How Pooja Ganesh embraced change to study a Masters of Management

When Pooja Ganesh first came to Melbourne in 2017, she was visiting for the most rom-com of reasons – her best friend’s wedding.

She’d been living and working for seven years in Doja, Qatar, and figured that if she was flying all this way, she’d make the most of it. After travelling around Australia for a month, the idea of studying in Australia took hold.

Pooja and friends explore the city.

“I was never looking at my Masters, I never considered it,” Pooja says. “I just came here on a trip.”

Pooja thinks of herself as a global citizen. Born in India and raised in Qatar, she’s studied and worked in various countries and cultures, including Canada and the US.

Moving to Melbourne to study would be another huge change, but one she was up for: “I was definitely excited by learning and upgrading my knowledge, because I had finished my last degree in 2008 … I hadn’t touched anything that was mildly academic for so long.

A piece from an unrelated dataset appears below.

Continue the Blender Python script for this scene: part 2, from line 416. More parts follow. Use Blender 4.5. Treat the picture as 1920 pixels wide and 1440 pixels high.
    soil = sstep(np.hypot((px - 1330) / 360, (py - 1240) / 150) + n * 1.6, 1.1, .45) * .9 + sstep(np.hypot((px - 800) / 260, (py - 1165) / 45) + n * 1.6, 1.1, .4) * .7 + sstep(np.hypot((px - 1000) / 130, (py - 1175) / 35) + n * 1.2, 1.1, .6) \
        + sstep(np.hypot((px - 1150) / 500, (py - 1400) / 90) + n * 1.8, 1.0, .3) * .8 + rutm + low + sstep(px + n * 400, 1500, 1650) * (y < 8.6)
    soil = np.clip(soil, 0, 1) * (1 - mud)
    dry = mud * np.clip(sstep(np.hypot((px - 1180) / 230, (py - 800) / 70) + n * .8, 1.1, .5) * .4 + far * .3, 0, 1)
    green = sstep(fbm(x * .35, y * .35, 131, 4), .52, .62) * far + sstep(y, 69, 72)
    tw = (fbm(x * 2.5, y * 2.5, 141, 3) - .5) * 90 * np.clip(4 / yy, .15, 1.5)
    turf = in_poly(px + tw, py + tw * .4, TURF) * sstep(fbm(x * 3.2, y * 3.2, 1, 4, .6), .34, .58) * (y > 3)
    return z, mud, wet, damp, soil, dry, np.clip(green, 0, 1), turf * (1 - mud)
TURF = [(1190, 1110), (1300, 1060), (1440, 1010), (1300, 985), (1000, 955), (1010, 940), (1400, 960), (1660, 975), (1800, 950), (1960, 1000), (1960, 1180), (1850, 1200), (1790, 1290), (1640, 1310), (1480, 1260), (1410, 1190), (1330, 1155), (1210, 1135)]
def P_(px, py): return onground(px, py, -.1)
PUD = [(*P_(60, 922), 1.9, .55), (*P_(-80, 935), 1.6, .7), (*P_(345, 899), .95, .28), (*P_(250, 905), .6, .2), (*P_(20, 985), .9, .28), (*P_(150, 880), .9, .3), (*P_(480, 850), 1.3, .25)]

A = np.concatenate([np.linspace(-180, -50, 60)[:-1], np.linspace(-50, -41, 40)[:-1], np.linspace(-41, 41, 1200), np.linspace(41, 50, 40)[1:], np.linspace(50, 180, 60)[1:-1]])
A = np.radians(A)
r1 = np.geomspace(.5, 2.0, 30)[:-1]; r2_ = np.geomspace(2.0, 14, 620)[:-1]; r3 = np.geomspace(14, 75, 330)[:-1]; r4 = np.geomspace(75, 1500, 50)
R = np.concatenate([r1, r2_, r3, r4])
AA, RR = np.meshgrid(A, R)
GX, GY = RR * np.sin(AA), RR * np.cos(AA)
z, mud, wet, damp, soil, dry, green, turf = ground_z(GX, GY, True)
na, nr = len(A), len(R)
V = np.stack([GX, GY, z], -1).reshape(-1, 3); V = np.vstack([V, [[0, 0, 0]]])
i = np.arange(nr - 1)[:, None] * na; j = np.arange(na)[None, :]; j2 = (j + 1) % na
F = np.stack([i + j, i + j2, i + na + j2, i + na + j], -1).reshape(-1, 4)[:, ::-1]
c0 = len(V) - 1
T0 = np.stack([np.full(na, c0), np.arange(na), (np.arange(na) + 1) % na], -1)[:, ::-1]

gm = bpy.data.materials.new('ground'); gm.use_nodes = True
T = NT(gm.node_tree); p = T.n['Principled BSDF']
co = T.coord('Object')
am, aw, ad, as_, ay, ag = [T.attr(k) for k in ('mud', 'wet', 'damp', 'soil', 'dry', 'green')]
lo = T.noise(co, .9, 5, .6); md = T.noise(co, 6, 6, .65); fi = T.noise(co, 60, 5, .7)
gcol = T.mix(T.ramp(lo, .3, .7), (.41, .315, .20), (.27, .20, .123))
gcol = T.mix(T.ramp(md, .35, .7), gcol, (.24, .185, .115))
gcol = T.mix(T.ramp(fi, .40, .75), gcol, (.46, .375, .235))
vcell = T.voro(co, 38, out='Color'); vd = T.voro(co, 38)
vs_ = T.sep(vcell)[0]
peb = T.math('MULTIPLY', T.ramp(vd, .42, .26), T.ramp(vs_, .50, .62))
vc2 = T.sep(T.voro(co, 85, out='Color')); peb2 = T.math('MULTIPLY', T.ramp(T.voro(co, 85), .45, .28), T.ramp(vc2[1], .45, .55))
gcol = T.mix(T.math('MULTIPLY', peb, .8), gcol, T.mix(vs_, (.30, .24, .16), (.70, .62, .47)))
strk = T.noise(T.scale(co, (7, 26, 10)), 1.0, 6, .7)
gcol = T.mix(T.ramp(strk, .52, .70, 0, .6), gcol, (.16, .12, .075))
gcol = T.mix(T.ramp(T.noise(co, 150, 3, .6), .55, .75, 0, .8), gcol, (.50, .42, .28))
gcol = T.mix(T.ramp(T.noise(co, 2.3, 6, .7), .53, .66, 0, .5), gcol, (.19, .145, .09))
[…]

I felt a bit stagnant in my career. And I wanted to be challenged.”

Researching Masters programs, Pooja was drawn to La Trobe’s Masters of Management (Human Resource Management), saying, “I really liked the courses covered in the program, which touched on both leadership as well as core HR subjects with real industry practice opportunities.”

Campus life in the city

Pooja arrived in Melbourne in July 2018. She loved “the Melbourne vibe” – the city’s art, music, culture, food, chill mood and sense of positivity.

“I definitely enjoyed my university experience, because I had access to meeting lots of different, interesting people,” she says.

Pooja gained experience through the external company Practera, which gave her valuable industry connections. She also volunteered at the not-for-profit Innlen, helping high school students map out career pathways, and served as an HR Student Ambassador at the Australian HR Institute.

Pooja also fostered friendships and embraced new experiences while studying at the City Campus. Making the most of her time at La Trobe, Pooja worked as ASK Student Member, served as a City Campus Student Representative, and even appeared on a student podcast discussing student wellbeing.

“I enjoyed every moment of it. I really loved the experience the campus offered, meeting diverse students and staff, along with opportunities to be involved in varied community and industry events.”

Pooja Ganesh

Embracing connections and change

Pooja’s interest in community and diversity is at the centre of her current job. Since finishing her Masters, she’s worked as Principal Consultant with Open Door Recruiting, a job search agency working to address gender and diversity imbalances in the commercial and non-profit sectors.

Pooja and friends on the banks of the Yarra River.

“I love what I do because it is recruitment with a purpose,” Pooja says. “I enjoy the roles we offer, and the opportunities we bring to great candidates.”

In her job, Pooja draws on her own experiences of overcoming personal and professional challenges as a South Asian woman, especially having worked in Qatar.

“Obviously, the Middle East is a very male-centric environment,” she says. “And to be a head of a department [as I was] at that age was not a very normally acceptable role for a woman.”

She thinks that studying and working in different countries has given her a huge benefit, both personally and professionally.

“Every culture you learn something from,” Pooja says. “You always take a takeaway from your experiences. Working in different countries helped me to be very adaptable, and very self-reliant.”

Study and live with an open mind

By her second year at La Trobe, Pooja was serving as an International Student Host, helping incoming students adjust to their lives in Melbourne. It was her way of showcasing the potential of her newly-adopted home.

“In Melbourne, you have lots of opportunities to showcase different types of talent,” she offers. “There’s good networking, lots of good people you meet along the way, and there’s always the chance that your paths will reconverge down the line.”

Studying human resource management taught her how to work within the Australian business context, with its mixture of classroom and industry exposure. But she thinks the most important thing you can do is have a “positive learner mindset” – being open to whatever you may learn, even if it’s unexpected.

“I think you can have a preconceived idea of what your career is going to look like, and [think] having a Masters can be a stepping stone for that. But it’s important to look beyond that and be open to different things. There’s lots of different ways you can expand your skillset.”

She encourages prospective international students coming to Melbourne to utilise their time here – not just to study, but to explore the city, make new friendships and throw themselves into the experience.

“Be open to how things pan out, however that may be,” she says. “Be open to learning how you can be of value. To truly enjoy your university experience, throw yourself into activities. Don’t ask what you can get out of something, but what you can bring to it.”